Six hours, one rest stop (where I said hello to a donkey) and one police inspection in the middle of the highway later, our suburbanes pulled in its station in Oaxaca City. We checked in Hotel Francia and got ready for the 7:30pm mass in Santo Domingo. The hotel staff is extremely helpful, even lending us an iron to get our clothes ready for New Year's Eve mass.

Templo Santo Domingo glows with a wealth of art, with its ceiling covered with saints, cherubs and Bible-story paintings. Almost everything is in gold, a sign of its times. We sat through a thirty-minute rosary session and an hour mass, all in Spanish.

After the mass, we walked around the public market, Mercado Juárez, to buy Mezcal, Valentina hot sauce and some chili powder to take with us back to the United States. Inside you will see booths full of fresh fruit and vegetables (try the Oaxaca bananas!) and some food stands where Les Halles New York chef Anthony Bourdain sat to eat in his TV show, A Cook's Tour.

There are a lot of outdoor tables by the Zócalo's restaurants. We sat there to welcome in the new year while watching the fireworks and drinking more Mezcal. There were a lot of street vendors selling luces (means "lights"; sparklers like you've held on 4th of July) and egg shells filled with confetti and flour. One of the vendors gestured hitting the egg over her head when I asked what they were for. When the clock stroke midnight, strangers cracked their eggshells on our heads and soon, everybody was running around the plaza play fighting with eggs, flour, confetti and foam sprays. Some of us got into heated battles, spending P100 for more eggs. Waiters were running around to make sure bills were paid, restaurant managers were trying to keep their party pooper customers from leaving and sorry policemen tried their best to stop those who took aim at the richer Mexicans in the balconies with prime spots and table reservations.

There was no official loud countdown or a Waterford crystal ball being dropped from a skyscraper, but our Oaxaca City new year was unlike any other we've ever experienced.
 



Restaurant Lichita
On Lazaro Cardena #79 across from Hotel Sta.

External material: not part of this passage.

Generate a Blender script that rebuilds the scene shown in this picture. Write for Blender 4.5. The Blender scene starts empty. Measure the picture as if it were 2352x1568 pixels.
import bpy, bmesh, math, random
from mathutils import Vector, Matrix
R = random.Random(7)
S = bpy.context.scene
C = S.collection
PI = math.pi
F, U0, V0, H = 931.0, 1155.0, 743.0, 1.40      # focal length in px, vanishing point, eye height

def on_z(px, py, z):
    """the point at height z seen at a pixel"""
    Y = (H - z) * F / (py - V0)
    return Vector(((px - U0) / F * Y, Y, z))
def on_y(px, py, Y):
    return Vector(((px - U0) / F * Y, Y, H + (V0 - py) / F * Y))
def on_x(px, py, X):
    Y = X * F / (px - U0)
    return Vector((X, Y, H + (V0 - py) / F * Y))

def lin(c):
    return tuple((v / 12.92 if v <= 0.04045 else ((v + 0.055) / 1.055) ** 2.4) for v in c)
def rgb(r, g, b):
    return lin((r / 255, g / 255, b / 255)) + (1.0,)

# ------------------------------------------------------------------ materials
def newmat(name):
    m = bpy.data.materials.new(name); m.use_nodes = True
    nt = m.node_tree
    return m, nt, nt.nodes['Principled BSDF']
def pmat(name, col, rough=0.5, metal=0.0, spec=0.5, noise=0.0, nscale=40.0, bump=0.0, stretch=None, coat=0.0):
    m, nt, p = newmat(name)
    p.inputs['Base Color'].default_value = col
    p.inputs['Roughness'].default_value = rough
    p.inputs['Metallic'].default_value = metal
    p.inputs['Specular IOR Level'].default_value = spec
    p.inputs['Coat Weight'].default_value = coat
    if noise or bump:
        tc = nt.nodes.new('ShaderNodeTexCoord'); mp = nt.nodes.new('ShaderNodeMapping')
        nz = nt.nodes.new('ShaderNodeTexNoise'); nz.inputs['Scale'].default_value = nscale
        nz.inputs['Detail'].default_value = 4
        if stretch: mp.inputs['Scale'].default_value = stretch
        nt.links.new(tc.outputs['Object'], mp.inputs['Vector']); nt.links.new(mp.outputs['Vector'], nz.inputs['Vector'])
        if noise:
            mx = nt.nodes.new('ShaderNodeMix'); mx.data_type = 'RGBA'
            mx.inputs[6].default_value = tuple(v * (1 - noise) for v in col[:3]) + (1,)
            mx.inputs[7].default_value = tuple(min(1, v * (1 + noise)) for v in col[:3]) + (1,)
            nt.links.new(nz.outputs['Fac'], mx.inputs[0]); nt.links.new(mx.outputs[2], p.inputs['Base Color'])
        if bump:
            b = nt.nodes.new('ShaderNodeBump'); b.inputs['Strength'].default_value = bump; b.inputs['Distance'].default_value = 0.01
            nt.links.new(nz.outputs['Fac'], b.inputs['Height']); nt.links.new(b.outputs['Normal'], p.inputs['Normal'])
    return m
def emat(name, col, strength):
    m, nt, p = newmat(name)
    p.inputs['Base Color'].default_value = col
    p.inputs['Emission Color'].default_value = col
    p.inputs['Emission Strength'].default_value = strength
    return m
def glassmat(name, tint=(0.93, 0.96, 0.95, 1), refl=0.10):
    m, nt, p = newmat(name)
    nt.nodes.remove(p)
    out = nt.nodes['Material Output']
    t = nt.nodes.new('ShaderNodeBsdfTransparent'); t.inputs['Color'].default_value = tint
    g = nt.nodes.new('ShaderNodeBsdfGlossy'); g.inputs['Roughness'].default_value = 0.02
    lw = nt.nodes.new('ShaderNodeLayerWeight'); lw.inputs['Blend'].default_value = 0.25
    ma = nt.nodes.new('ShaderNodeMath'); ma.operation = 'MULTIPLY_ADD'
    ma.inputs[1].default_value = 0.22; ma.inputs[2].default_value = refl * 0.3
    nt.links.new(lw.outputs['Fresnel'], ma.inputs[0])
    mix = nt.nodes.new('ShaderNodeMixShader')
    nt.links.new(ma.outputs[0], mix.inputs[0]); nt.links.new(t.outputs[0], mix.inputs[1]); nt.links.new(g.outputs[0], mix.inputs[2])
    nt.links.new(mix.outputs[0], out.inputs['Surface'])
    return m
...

Cruz. Ask for Alejandro. We ate some amazing Mexican dishes here by nodding to everything our waitress recited to us. They have excellent melon juice! Highly recommended.

Hotel Francia
20 De Noviembre 212
Oaxaca, Oaxaca 68000
Phone: (9)516-4811
E-mail: safer@prodigy.net.mx
$49 per night for a double room with private bath, TV, phone and fan.

Templo Santo Domingo
Behind the Plaza Santo Domingo on Macedonia Alcala. Open daily from 7:00am to 1:00pm and 5:00pm until a service ends, only closed during siesta.